At a hearing that lasted barely 10 minutes, a federal judge released Cook County Clerk Karen Yarbrough from court oversight of hiring and promotions in her office, ending a 54-year-old lawsuit that led to a sea change in Illinois politics and largely ended patronage hiring.
The order was lifted by U.S. District Judge Edmond Chang, the sixth judge to preside over the lawsuit filed in 1969 by Michael Shakman, a reform-minded Democrat who claimed the army of patronage workers holding government jobs thwarted his bid to become a delegate to a constitutional convention.
The judge acknowledged that Yarbrough’s office had not been a role model for reformed hiring practices, but he noted that an appeals court ruling last summer lowered the bar for proving politics had been eliminated from a government agency’s personnel practices.
By those new standards, Yarbrough’s office was due to be released from the mandates of the so-called Shakman Decree.
“This does end the [Shakman] case,” the judge said. “It should be exceedingly rare that a case is older than the presiding judge.” Chang is 52.
In an era of increasing political polarization, Chang noted that “the last thing we need is more politics in public employment.
“This case has served its purpose, and it is closed,” Chang said, noting that individual employees could still sue government employers for violating fair-hiring standards that were put in place because Shakman litigation. “The Northern District remains open as it is needed.”
Shakman was not present in the courtroom for the final hearing in a case that carried his name across decades. His attorney, Brian Hays, said the clerk’s office has drafted equitable hiring policies, trained staff and gone without violations since the court appointed a monitor to watch over hiring at the clerk’s office in 2020.
Last year, a federal appeals court ruling in favor of Gov. J.B. Pritzker found the requirements for compliance imposed by the Shakman case against the state were too strict. Court oversight of hiring run by the governor’s office was lifted last August.
“The clerk has ticked off the boxes of what we asked her to do,” Hays said. “As the 7th Circuit held, perfection is not the standard.”
Yarbrough sat silently beside attorneys for her office during the hearing, and left the Dirksen Federal Courthouse without speaking to reporters.
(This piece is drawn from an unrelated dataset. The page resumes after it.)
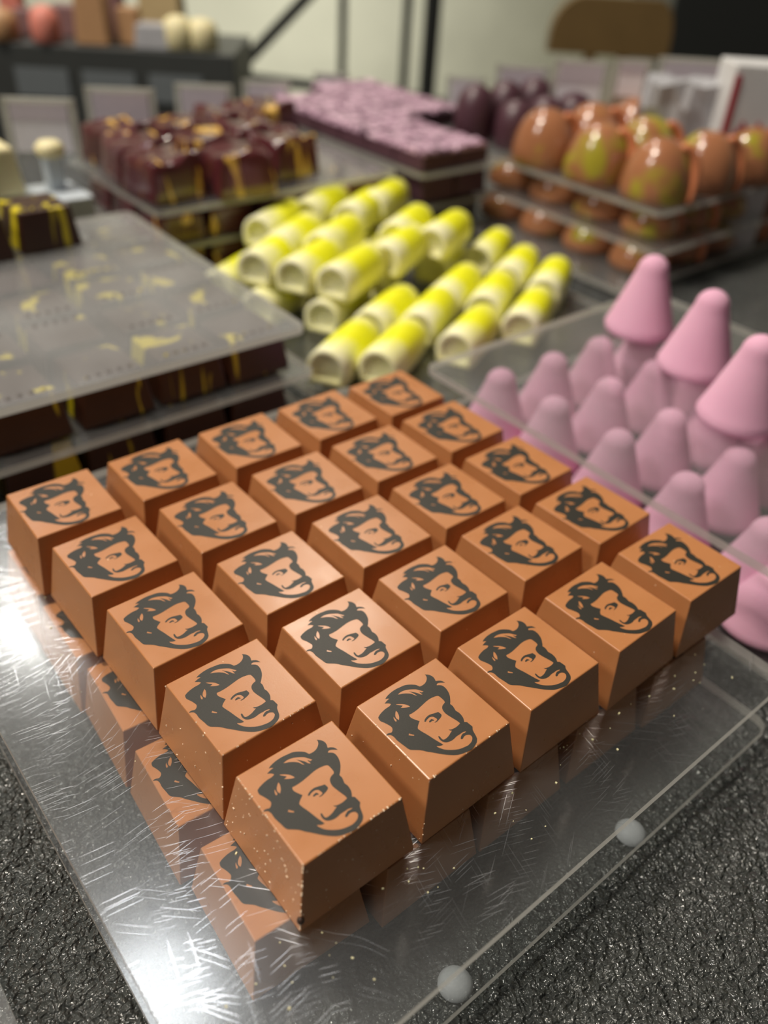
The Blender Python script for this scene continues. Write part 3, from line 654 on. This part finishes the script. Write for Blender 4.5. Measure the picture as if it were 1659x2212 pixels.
plate(374, 600, 188, 378, 3.0, 'mid', 'acrylic sheet under the largest copper and green domes')
plate(371, 600, 182, 374, -17.71, 'mid', 'acrylic sheet between the levels of copper domes')
plate(352, 600, 186, 374, -38.41, 'mid', 'lowest acrylic sheet under the copper domes')

# ---------------------------------------------------------------- price card holders
HR = -math.radians(39.2)
M['cardclear'] = acrylic_material('card_holder_acrylic', 0.25, 0.0, 0.4)
def holder(u0, v0, u1, v1, dist, label, skew=0.0, dark=0.35):
    a, b = far(u0, v1, dist), far(u1, v1, dist); w = (b - a).length; h = abs(far(u0, v0, dist).z - a.z)
    c = (a + b) / 2; zb = CT; hh = c.z + h - zb
    e = bpy.data.objects.new('card_holder', None); COL.objects.link(e); e.location = W(c.x, c.y, zb); e.rotation_euler = (0, 0, HR + skew)
    tag(e, label, 'card holder', 'price card holders behind the sweets')
    ph = h
    box('clear_panel', w, 1.6, hh, M['cardclear'], e, Vector((0, 0, 0)))
    box('foot', w, 28, 2.0, M['cardclear'], e, Vector((0, 12 * K, 0)))
    bm = bmesh.new()
    for (ww, hhh, xx, zz) in ((w, 3.2, 0, hh - 3.2), (3.0, h, -w / 2 + 1.5, hh - h), (3.0, h, w / 2 - 1.5, hh - h)):
        bmesh.ops.create_cube(bm, size=1.0, matrix=Matrix.Translation((xx * K, -1.4 * K, (zz + hhh / 2) * K)) @ Matrix.Diagonal((ww * K, 1.4 * K, hhh * K, 1)))
    link('rim', bm_mesh('rim', bm, M['edge']), e)
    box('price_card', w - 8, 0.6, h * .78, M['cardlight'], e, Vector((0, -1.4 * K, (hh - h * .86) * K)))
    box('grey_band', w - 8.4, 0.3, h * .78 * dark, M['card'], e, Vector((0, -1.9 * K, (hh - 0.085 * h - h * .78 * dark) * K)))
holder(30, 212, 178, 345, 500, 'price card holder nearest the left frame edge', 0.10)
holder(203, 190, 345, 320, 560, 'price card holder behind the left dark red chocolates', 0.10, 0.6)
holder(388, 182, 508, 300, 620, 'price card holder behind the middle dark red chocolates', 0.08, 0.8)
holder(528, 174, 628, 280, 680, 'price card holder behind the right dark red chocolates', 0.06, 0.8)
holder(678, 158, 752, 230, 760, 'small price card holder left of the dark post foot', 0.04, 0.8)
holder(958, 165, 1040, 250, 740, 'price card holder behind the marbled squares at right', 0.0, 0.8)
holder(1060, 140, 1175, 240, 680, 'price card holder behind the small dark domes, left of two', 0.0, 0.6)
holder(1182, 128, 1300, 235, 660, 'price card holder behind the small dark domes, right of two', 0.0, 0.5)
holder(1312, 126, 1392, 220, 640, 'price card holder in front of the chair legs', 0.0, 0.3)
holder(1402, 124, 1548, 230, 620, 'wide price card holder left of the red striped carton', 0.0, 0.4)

# ---------------------------------------------------------------- cartons and bags at the right
a = far(1612, 275, 560); e = bpy.data.objects.new('striped_carton', None); COL.objects.link(e); e.location = W(a.x, a.y, CT); e.rotation_euler = (0, 0, HR)
tag(e, 'white carton with a dark red edge stripe and red mark at right frame edge', 'carton')
hz = far(1612, 140, 560).z - CT
box('carton_body', 44, 30, hz, M['white'], e, Vector((6 * K, 15 * K, 0)), bev=1)
box('red_stripe', 4, 0.6, hz * .95, M['redprint'], e, Vector((-13.5 * K, -0.5 * K, 0)))
bm = bmesh.new()
for k in range(5):
    bmesh.ops.create_cube(bm, size=1.0, matrix=Matrix.Translation(((-6 + 5 * k) * K, -0.5 * K, (hz - 38 + (k % 2) * 3) * K)) @ Matrix.Rotation(0.6 * (-1) ** k, 4, 'Y') @ Matrix.Diagonal((2.0 * K, 0.5 * K, 9 * K, 1)))
link('red_mark', bm_mesh('red_mark', bm, M['redprint']), e)
def bag(u, v, dist, w, h, d, label, seed):
    p = far(u, v, dist); bm = bmesh.new(); bmesh.ops.create_cube(bm, size=1.0)
    bmesh.ops.subdivide_edges(bm, edges=bm.edges[:], cuts=7, use_grid_fill=True)
    for q in bm.verts:
        c = q.co.copy(); q.co = Vector((c.x * w, c.y * d * (1 - 1.2 * c.x * c.x), (c.z + .5) * h)) + Vector((1, 1, 1)) * 5 * noise.noise(c * 4 + Vector((seed, 0, 0)))
        q.co.z = max(q.co.z, 0); q.co *= K
    o = link('clear_bag', bm_mesh('clear_bag', bm, M['foil'], False), None, W(p.x, p.y, CT), HR)
    tag(o, label, 'bag', 'crinkled bags by the carton')
bag(1470, 255, 590, 52, far(1470, 175, 590).z - CT, 26, 'crinkled silvery bag standing left of the red striped carton', 1)
bag(1400, 300, 660, 50, far(1400, 240, 660).z - CT, 26, 'smaller crinkled silvery bag behind the copper domes', 3)

# ---------------------------------------------------------------- background: dark display shelf with sweets, frame, stool, cabinet
M['panel'] = simple('dull_grey_panel', (0.16, 0.18, 0.19), 0.4)
sl, sr = far(-260, 122, 860), far(505, 122, 860)
c = (sl + sr) / 2; w = (sr - sl).length; topz = 11.0
e = bpy.data.objects.new('display_shelf', None); COL.objects.link(e); e.location = W(c.x + HD.x * 60, c.y + HD.y * 60, CT - 40); e.rotation_euler = (0, 0, HR)
tag(e, 'dark display stand behind the cards carrying blurred coral and cream sweets', 'display stand')
box('shelf_body', w, 120, topz - CT + 40, M['darkshelf'], e, Vector((0, 0, 0)), bev=1.5)
for k in range(3):
    box('riser_panel', w * .15, 1.2, 24, M['panel'], e, Vector(((-.05 + .19 * k) * w * K, -61 * K, 52 * K)))
def sweet(name, u, v, dist, w, h, m, label, rnd=True):
    p = far(u, v, dist)
    d0 = Vector((p.x, p.y, 0))
    if rnd: mesh = bm_mesh(name, revolve([(0, 0), (w * .42, 0), (w * .5, h * .12), (w * .5, h * .6), (w * .4, h * .85), (w * .2, h * .97), (0, h)], 20), m, True)
    else: mesh = bm_mesh(name, frustum(w * .5, w * .42, h, 1.5, w * .4, w * .35), m)
    o = link(name, mesh, None, W(d0.x, d0.y, topz + (0)), HR); tag(o, label, 'sweet', 'blurred sweets on the dark stand'); return o
SW = [('round_sweet', 18, 120, 870, 28, 26, 'tan', 'tan round sweet at the left end of the dark stand', True),
      ('round_sweet', 108, 118, 870, 26, 30, 'coral', 'coral round sweet at the front of the dark stand', True),
      ('tall_sweet', 38, 70, 930, 22, 62, 'coral', 'tall coral sweet behind, near the left frame edge', False),
      ('square_sweet', 72, 100, 905, 26, 22, 'mauve', 'mauve sweet between the two coral ones', False),
      ('square_sweet', 210, 108, 880, 30, 48, 'tan', 'brown tower sweet in the middle of the stand', False),
      ('tall_sweet', 252, 80, 925, 22, 72, 'mauve', 'tall brown sweet right of the brown tower', False),
      ('square_sweet', 285, 100, 890, 22, 30, 'tan', 'short tan sweet left of the silver wrapped one', False),
      ('square_sweet', 155, 95, 915, 30, 26, 'mauve', 'mauve sweet left of the brown tower', False),
      ('wrapped_sweet', 335, 104, 875, 32, 20, 'foil', 'silver wrapped sweet left of the cream ones', False),
      ('round_sweet', 388, 102, 875, 30, 28, 'cream', 'cream round sweet, left of two on the stand', True),
      ('round_sweet', 438, 104, 880, 30, 26, 'cream', 'cream round sweet at the right end of the stand', True),
      ('kraft_box', 355, 70, 940, 42, 66, 'khaki', 'kraft paper box standing behind the cream sweets', False)]
for n, u, v, d, w_, h_, m_, lab, rd in SW: sweet(n, u, v, d, w_, h_, M[m_], lab, rd)

def bar(name, a, b, r, parent, m):
    d = b - a; bm = bmesh.new(); bmesh.ops.create_cone(bm, cap_ends=True, segments=12, radius1=r * K, radius2=r * K, depth=d.length * K)
    o = link(name, bm_mesh(name, bm, m, False), parent); o.location = (a + b) / 2 * K - parent.location + Vector((0, 0, Z0 * K)); o.rotation_mode = 'QUATERNION'; o.rotation_quaternion = d.to_track_quat('Z', 'Y'); return o
e = bpy.data.objects.new('metal_rack', None); COL.objects.link(e); q = far(900, 180, 1500); e.location = W(q.x, q.y, -Z0)
tag(e, 'black metal rack with upright posts and a slanting brace before the wall', 'rack')
for u, r in ((738, 6.5), (871, 7), (923, 13.5)):
    a = far(u, 180, 1500); t = far(u, -120, 1500)
    bar('post', Vector((a.x, a.y, -Z0)), Vector((a.x, a.y, t.z + 300)), r, e, M['black'])
bar('brace', far(505, 160, 1500), far(700, -45, 1500), 9, e, M['black'])
bar('crossbar', far(500, 163, 1500), far(930, 215, 1500), 8, e, M['black'])

# wooden stool with an arched back
c = far(1312, 120, 1250); e = bpy.data.objects.new('wooden_chair', None); COL.objects.link(e); e.location = W(c.x, c.y, -Z0); e.rotation_euler = (0, 0, HR)
tag(e, 'tall brown wooden chair with a broad arched back against the pale wall', 'chair')
wb = (far(1440, 100, 1250) - far(1178, 100, 1250)).length / 2; zb = c.z + Z0; hh = far(1312, -6, 1250).z - c.z
bm = bmesh.new(); pts = [(-wb, 0)] + [(-wb + (1 - math.cos(t)) * 42, hh - 48 + math.sin(t) * 48) for t in [math.pi / 2 * k / 8 for k in range(9)]] + [(wb - (1 - math.cos(t)) * 22, hh - 48 + math.sin(t) * 48) for t in [math.pi / 2 * (8 - k) / 8 for k in range(9)]] + [(wb, 0)]
f = [bm.verts.new((x * K, 0, (z + zb) * K)) for x, z in pts]; b = [bm.verts.new((x * K, 22 * K, (z + zb) * K)) for x, z in pts]
bm.faces.new(f); bm.faces.new(b[::-1])
for i in range(len(pts)): bm.faces.new((f[i], b[i], b[(i + 1) % len(pts)], f[(i + 1) % len(pts)]))
bmesh.ops.recalc_face_normals(bm, faces=bm.faces[:]); link('backrest', bm_mesh('backrest', bm, M['wood']), e)
box('seat', 200, 190, 24, M['wood'], e, Vector((0, -100 * K, (zb - 190) * K)), bev=6)
for sx in (-1, 1):
    box('back_post', 14, 14, 200, M['wood'], e, Vector((sx * 22 * K, 8 * K, (zb - 180) * K)))
    for y in (-170, -10): box('leg', 20, 20, zb - 190, M['wood'], e, Vector((sx * 80 * K, y * K, 0)))

c = far(1650, 60, 1900); e = box('dark_cabinet', 470, 300, 1400, M['black'], None, W(c.x, c.y, -Z0), HR, bev=4)
tag(e, 'dark cabinet standing against the wall at the upper right', 'cabinet')

bpy.context.view_layer.update()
In a statement issued after the hearing, she said her office had spent $3 million on compliance, including fees paid to lawyers for both sides and the compliance monitor, since 2020.
“We are pleased that the court has recognized our commitment to fair and equitable hiring and employment policies,” Yarbrough said in the statement. “The termination of this consent decree is going to save taxpayers millions of dollars in legal fees and enable us to focus fully on ensuring effective hiring standards, building continued efficiencies across our office, and providing the best possible service to the residents of Cook County.”
In her previous role as county recorder and for much of her tenure as clerk, Yarbrough has faced frequent allegations of patronage hiring. The clerk’s office, with 350 full-time employees, maintains records like birth certificates and marriage licenses, and oversees suburban elections.
The county inspector general in 2014 blasted a series of questionable hires in the recorder’s office, a list that included Yarbrough’s niece, who held a job with a $114,000 annual salary.
Less than a year after Yarbrough became clerk in 2018, Shakman filed suit against the office for similar hiring irregularities. In reports to the court, a monitor said that Yarbrough and her staff were mostly uncooperative, stalled frequently when asked to make reforms, and violated or ignored policies put in place to reform hiring.
The skepticism from good government activists on Yarbrough’s emergence from the decree was a contrast with 2011, when Shakman himself praised Sheriff Tom Dart for “leadership and commitment from the top” in making changes.
In 2014, Shakman signed off on releasing the city of Chicago from a compliance monitor appointed by a federal judge in 2005, after multiple city officials and figures with ties to then-Mayor Richard M. Daley were caught up in a scandal involving city trucking contracts. This led to multiple federal indictments.
Chang noted that though the Shakman case had ended, it had established hiring practices across city, county and state government that should make hiring more transparent and merit-based, and that individual employees could still file lawsuits on their own. After the hearing, Hays said the burden of proof to show political bias in government hiring in such a civil lawsuit would be lower than would be required to have triggered oversight under Shakman.
Hays, who began his role litigating the Shakman case as a first-year law firm associate nearly 25 years ago, said the case had fundamentally changed the patronage practices that were in place when Mayor Richard J. Daley held near-absolute power over the state Democratic Party thanks to his unfettered power to fill tens of thousands of taxpayer-funded jobs with political hires.
“We’ve come a long way,” Hays said after the hearing, in the courthouse lobby. “We’ve achieved great results in terms of opening up government positions to the general public to apply for jobs and to have a fair shake, even if it’s not always been a perfect decision-making process.”